Not far from the roadside in the woods near my garden, I sometimes glimpse the distinctive sight of a mass of daffodil foliage in spring — but never any flowers. I know that is where a house or barn once stood, but is no longer. Narcissus are long-lived where they are happy, and naturalize well, even making more bulbs gradually underground. What they can’t do in certain conditions is bloom well.
Here are a few possible triggers for diminished bloom. (All of the advice that follows presumes that you started with a species or variety suited to your region.)
Not enough light: Full sun is preferred; light shade, tolerated. Fluctuating light patterns, as nearby shrubs and trees grow, can mean that daffodils planted in a sunny spot are now not getting the light they need for peak bloom. Judicious pruning may help, but sometimes (as with the bulbs I spied in the woods) the only thing that will is rescuing and replanting them in a sunnier spot. This is best done just after the foliage fades, by digging the whole clump and transplanting it. But the bulbs can take a year to settle in, so peak bloom may not happen right away.

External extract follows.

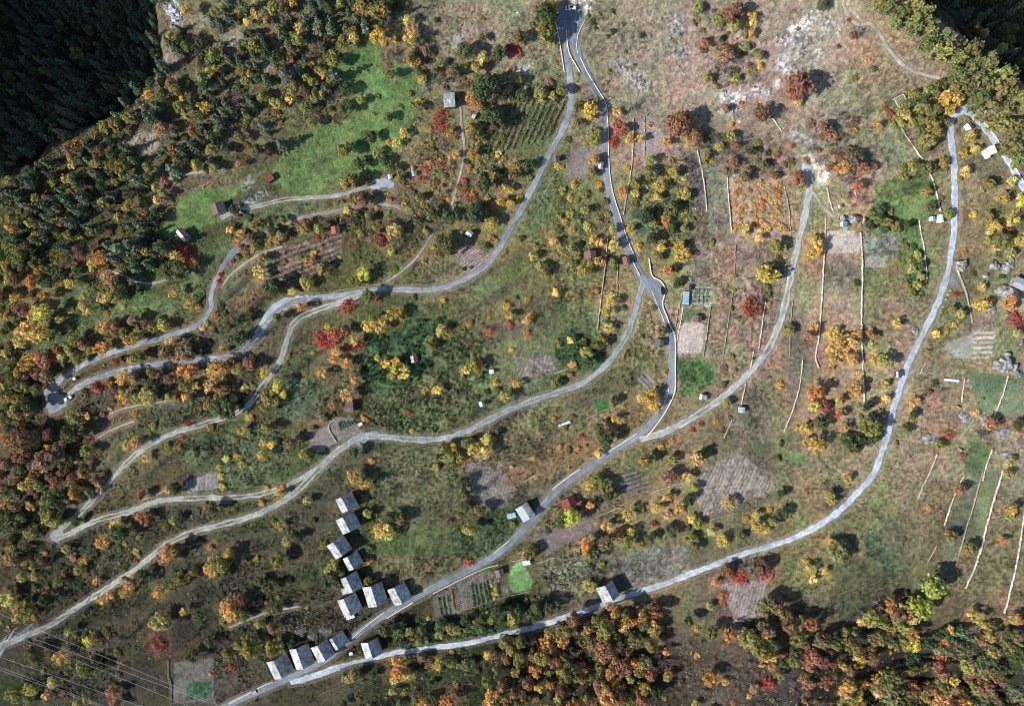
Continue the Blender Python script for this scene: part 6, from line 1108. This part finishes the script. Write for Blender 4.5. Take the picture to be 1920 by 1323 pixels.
SM = {'v': ('bush', 'olive green bush', 'olive bushes'), 'd': ('green_bush', 'dark green bush', 'dark green bushes'), 'b': ('russet_bush', 'russet brown bush', 'russet bushes'),
      'y': ('yellow_bush', 'small yellow bush', 'small yellow bushes'), 'o': ('orange_bush', 'small orange bush', 'small orange bushes'), 't': ('bare_bush', 'leafless grey bush', 'leafless bushes')}
CNT = {}
BOOST = 1.48
WANT = []
def plant(px_, py_, rp, ty, fill=None, tall=1.0):
    small = rp < 8.2 and ty in SM
    WANT.append((rp, len(WANT), (SM[ty] if small else TY[ty])[0], (px_, py_, rp, ty, fill, tall)))
MASS = []
def plant_all():
    for rp, k, nm, a in sorted(WANT, key=lambda t: (-t[0], t[1])):
        (put if CNT.get(nm, 0) < 298 else mass)(*a)
    if MASS:
        v = np.concatenate([m[0] for m in MASS]); c = np.concatenate([m[1] for m in MASS])
        me = fastmesh('woods', v, np.arange(len(v)).reshape(-1, 4), M_GRASS, c); tag(link('woods', me), 'mass of smaller trees and bushes filling the woods', None, kind='stuff')
def mass(px_, py_, rp, ty, fill=None, tall=1.0):
    small = rp < 8.2 and ty in SM; ck = TY[ty][4]
    if small: ck = 'bare' if ty == 't' else 'bush'
    x, y = W(px_, py_, HT[ck] * rp * MPP * tall); z = H1(x, y); r = rp * MPP * (CAMH - z) / CAMH
    me = CR[ck][rng.randrange(len(CR[ck]))]; co = np.empty(len(me.vertices) * 3, dtype=np.float32); me.vertices.foreach_get('co', co); co = co.reshape(-1, 3) * r
    a = rng.uniform(0, 6.28); cs, sn = math.cos(a), math.sin(a)
    v = np.stack([co[:, 0] * cs - co[:, 1] * sn + x, co[:, 0] * sn + co[:, 1] * cs + y, co[:, 2] * tall + z], 1)
    col = grey(np.array(rng.choice(TY[ty][3]), dtype=float) * rng.uniform(.86, 1.12), .8) + 4; n = len(v) // 4
    MASS.append((v, np.repeat(lin(np.clip(col * nr.uniform(.8, 1.2, (n, 1)), 8, 245)) / KL * BOOST, 4, 0)))
def put(px_, py_, rp, ty, fill=None, tall=1.0):
    if ty == 'r' and rp > 9.9: pass
    small = rp < 8.2 and ty in SM
    nm, kw, pl = SM[ty] if small else TY[ty][:3]
    ck = TY[ty][4]
    if small: ck = 'bare' if ty == 't' else 'bush'
    R = rng; 
    hc = HT[ck] * rp * MPP * tall
    x, y = W(px_, py_, hc); z = H1(x, y)
    r = rp * MPP * (CAMH - z) / CAMH
    if ck in ('open', 'dense', 'conifer', 'pine', 'bare') and not small: pass
    i = int((x - GX0) / GS); j = int((y - GY0) / GS)
    CNT[nm] = CNT.get(nm, 0) + 1
    col = np.array(R.choice(TY[ty][3]), dtype=float) * R.uniform(.86, 1.12) + np.array([R.uniform(-10, 10), R.uniform(-7, 7), R.uniform(-6, 6)])
    lc = lin(np.clip(grey(col, .78) * 1.0 + 3, 8, 245)) / KL * BOOST; lc = np.minimum(lc, .85)
    rot = R.uniform(0, 6.28); sx, sy, sz = R.uniform(.78, 1.25), R.uniform(.78, 1.25), R.uniform(.85, 1.15) * tall
    big = {'conifer': 1, 'pine': 1, 'open': 1, 'dense': 1, 'bare': 1}.get(ck) and not small
    cm = CR[ck][R.randrange(len(CR[ck]))]
    if big:
        o = link(nm, None, None, (x, y, z - .05), rot); 
        c = link('crown', cm, o); c.scale = (r * sx, r * sy, r * sz); c.color = (*lc, 1)
        t = link('trunk', TR[ck][R.randrange(3)], o); t.scale = (r, r, r * sz)
    else:
        o = link(nm, cm, None, (x, y, z - .05), rot); o.scale = (r * sx, r * sy, r * sz); o.color = (*lc, 1)
    o['category'] = 'tree' if big else 'bush'
    if fill: later(o, '', fill[0], fill[1], px_, py_) if False else FILLED.append((o, kw, pl, fill))
    else:
        adj = 'big' if rp > 16 else 'small' if (rp < 6 or (not small and rp < 10)) else 'round' if ck != 'bare' else 'airy'
        later(o, adj, kw.replace('small ', ''), pl.replace('small ', ''), px_, py_)
    return o
FILLED = []
# upper right pines leaning over the road, one by one
for s in '1690,20,17 1712,8,16 1735,28,17 1715,45,16 1745,52,17 1770,70,17 1740,80,15 1765,95,17 1795,108,19 1826,92,20 1850,118,19 1822,125,18 1800,140,14 1838,150,19 1808,160,18 1872,140,18 1865,175,18 1835,185,18 1858,205,18 1890,165,17 1885,205,18 1905,235,18 1880,235,17 1900,275,17 1918,255,16 1915,300,16 1665,8,14 1650,-4,13 1680,40,12 1912,190,17 1895,135,15'.split():
    a = [float(v) for v in s.split(',')]; plant(a[0], a[1], a[2], 'p', ('beside the footpath at the pine wood edge' if a[1] < 110 else 'leaning over the pine wood bend' if a[1] < 225 else 'above the white roofed cabin',), 1.25)
for a in TREES: plant(a[0], a[1], a[2] * .97, a[3], None, 1.5 if a[1] > 1130 and a[0] > 880 and a[2] > 9 and a[3] != 'l' else 1.0)
UNDER = []
def fillwood(poly, n, pal, rmin, rmax, sep, where_, skip=(), tall=1.0):
    rmin *= .82; rmax *= 1.0; n = int(n * 1.45); UNDER.append((poly, pal))
    q = np.array(poly, dtype=float); lo, hi = q.min(0), q.max(0); got = []; tries = 0
    letters = ''.join(k * v for k, v in pal.items())
    while len(got) < n and tries < n * 60:
        tries += 1; x, y = rng.uniform(lo[0], hi[0]), rng.uniform(lo[1], hi[1])
        if not inpoly(np.array([x]), np.array([y]), poly)[0]: continue
        if any((x - a) ** 2 + (y - b) ** 2 < c * c for a, b, c in skip): continue
        r = rng.uniform(rmin, rmax)
        if any((x - a) ** 2 + (y - b) ** 2 < (sep * (r + c) / 2) ** 2 for a, b, c in got): continue
        got.append((x, y, r)); plant(x, y, r, rng.choice(letters), (where_,), tall)
SLIPS = [(438, 70, 22), (503, 125, 18), (270, 265, 30), (322, 108, 16), (376, 40, 22), (325, 25, 22), (335, 345, 26), (552, 222, 28), (300, 262, 20)]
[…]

Root competition for moisture and nutrients: Near trees and shrubs, another potential issue is root competition for essential resources. Moisture is required during weeks of active growth, from emergence in spring until the flowers and then foliage fade. The driest, shadiest spot of all, which in general does not suit bulbs, is under evergreen woody plants. But soil moisture in the other extreme can rot them, so good drainage is a consideration.
The foliage was prevented from ripening: Gardeners sometimes rush to tidy up the daffodil bed, tying up, braiding or even cutting back the strappy leaves. Cutting back foliage too quickly after bloom curtails the plant’s ability to photosynthesize and store energy in the bulb for next year’s show. A minimum of six weeks’ ripening time, left just as they are — open to the sunlight without any rubber bands or braids, please — is recommended after bloom. I let mine go until they are fully faded to tan, which takes until about the beginning of July, after the April and May flowers.
Too much nitrogen: Feeding with high-nitrogen fertilizer can diminish flowering in favor of foliage in most any plant, including Narcissus. Nitrogen is the first number in the N-P-K ratio on the package, and all-natural organic bulb foods might be labeled 3-5-3 or 3-5-4, for example. But according to the American Daffodil Society, not feeding at all can hurt, too, in case you skipped it for more than a year or two.